Begin

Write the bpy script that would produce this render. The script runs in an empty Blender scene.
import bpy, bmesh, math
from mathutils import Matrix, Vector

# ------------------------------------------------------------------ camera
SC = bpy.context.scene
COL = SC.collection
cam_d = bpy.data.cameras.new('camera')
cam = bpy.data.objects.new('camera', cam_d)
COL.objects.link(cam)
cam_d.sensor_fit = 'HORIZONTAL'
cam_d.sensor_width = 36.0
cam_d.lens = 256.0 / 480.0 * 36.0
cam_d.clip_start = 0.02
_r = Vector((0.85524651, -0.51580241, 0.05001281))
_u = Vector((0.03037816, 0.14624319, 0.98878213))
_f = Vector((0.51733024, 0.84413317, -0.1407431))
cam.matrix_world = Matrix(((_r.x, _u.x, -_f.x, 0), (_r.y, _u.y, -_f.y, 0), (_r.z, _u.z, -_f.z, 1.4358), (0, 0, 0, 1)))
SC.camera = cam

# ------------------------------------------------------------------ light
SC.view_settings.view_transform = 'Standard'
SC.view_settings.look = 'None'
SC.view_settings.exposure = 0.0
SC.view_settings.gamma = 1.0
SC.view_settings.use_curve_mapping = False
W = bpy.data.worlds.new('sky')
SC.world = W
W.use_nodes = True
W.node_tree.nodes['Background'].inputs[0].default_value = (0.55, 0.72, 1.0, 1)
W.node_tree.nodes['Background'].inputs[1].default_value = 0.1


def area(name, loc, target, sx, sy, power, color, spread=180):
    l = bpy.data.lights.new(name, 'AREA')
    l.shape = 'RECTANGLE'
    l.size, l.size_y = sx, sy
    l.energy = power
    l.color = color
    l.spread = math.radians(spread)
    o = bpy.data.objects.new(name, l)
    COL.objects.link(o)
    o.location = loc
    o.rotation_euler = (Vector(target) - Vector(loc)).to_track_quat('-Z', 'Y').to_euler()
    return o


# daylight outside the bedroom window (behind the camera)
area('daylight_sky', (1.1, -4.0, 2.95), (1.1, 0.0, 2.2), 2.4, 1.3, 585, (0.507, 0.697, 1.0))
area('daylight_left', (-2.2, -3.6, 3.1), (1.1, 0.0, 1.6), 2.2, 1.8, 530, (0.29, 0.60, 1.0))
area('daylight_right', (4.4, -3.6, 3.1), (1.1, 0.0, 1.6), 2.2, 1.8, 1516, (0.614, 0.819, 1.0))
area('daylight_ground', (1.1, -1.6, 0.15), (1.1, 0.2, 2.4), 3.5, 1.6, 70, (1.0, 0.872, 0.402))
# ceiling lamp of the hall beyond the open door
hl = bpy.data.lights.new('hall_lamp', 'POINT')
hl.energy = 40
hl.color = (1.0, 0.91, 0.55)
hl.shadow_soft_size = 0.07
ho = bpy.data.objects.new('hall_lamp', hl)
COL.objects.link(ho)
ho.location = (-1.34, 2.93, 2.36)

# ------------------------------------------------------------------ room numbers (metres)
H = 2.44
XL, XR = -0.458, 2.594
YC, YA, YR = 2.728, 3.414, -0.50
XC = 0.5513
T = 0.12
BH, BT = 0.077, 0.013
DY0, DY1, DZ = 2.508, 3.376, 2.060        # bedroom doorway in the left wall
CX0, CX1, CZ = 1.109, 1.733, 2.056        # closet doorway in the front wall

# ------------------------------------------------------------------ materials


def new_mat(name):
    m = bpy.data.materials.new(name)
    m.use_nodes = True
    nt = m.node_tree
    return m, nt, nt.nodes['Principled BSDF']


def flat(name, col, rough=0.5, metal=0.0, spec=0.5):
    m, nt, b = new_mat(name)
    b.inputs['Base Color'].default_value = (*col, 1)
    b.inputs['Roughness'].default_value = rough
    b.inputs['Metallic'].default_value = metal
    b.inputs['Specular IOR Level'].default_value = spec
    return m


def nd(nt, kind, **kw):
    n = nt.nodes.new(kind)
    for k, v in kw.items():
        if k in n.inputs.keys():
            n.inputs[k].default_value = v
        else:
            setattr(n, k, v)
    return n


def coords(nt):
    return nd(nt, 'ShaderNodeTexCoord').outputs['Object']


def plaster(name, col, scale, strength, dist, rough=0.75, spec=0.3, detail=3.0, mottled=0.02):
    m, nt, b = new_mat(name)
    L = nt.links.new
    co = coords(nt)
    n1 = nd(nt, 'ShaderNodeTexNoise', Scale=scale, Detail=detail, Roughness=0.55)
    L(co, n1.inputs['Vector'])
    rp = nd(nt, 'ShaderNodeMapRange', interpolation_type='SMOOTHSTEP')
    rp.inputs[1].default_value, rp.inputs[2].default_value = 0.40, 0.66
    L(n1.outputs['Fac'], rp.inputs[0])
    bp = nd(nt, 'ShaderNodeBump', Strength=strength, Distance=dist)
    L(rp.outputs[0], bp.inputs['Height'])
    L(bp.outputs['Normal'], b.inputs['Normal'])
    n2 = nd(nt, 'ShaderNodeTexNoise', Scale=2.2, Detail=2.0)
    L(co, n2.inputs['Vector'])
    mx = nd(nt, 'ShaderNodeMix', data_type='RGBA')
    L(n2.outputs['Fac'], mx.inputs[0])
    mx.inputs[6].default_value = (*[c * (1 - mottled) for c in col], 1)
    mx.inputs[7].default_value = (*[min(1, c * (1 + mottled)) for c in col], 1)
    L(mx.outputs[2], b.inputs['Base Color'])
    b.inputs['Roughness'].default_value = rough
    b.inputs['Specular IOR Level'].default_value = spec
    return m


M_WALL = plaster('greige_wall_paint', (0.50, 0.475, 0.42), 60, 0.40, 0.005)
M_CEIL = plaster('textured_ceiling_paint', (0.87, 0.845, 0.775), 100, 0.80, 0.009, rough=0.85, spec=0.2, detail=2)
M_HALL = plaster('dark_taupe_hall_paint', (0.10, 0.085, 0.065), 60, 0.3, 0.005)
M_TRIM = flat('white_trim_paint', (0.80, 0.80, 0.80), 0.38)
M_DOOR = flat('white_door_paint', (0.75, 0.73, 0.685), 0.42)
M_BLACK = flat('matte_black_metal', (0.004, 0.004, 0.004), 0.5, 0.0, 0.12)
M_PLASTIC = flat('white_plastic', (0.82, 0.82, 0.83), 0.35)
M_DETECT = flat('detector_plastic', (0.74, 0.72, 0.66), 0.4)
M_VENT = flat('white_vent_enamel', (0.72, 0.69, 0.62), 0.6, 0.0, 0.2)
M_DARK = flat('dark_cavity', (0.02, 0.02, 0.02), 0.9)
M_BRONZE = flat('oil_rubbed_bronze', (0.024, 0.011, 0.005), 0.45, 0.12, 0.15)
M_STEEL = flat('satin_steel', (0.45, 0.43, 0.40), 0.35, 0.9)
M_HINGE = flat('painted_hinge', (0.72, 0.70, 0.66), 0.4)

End

- [Stated exercise]
Show, from the listing above, each line that contains the word "plaster".

- [Result for this task]
def plaster(name, col, scale, strength, dist, rough=0.75, spec=0.3, detail=3.0, mottled=0.02):
M_WALL = plaster('greige_wall_paint', (0.50, 0.475, 0.42), 60, 0.40, 0.005)
M_CEIL = plaster('textured_ceiling_paint', (0.87, 0.845, 0.775), 100, 0.80, 0.009, rough=0.85, spec=0.2, detail=2)
M_HALL = plaster('dark_taupe_hall_paint', (0.10, 0.085, 0.065), 60, 0.3, 0.005)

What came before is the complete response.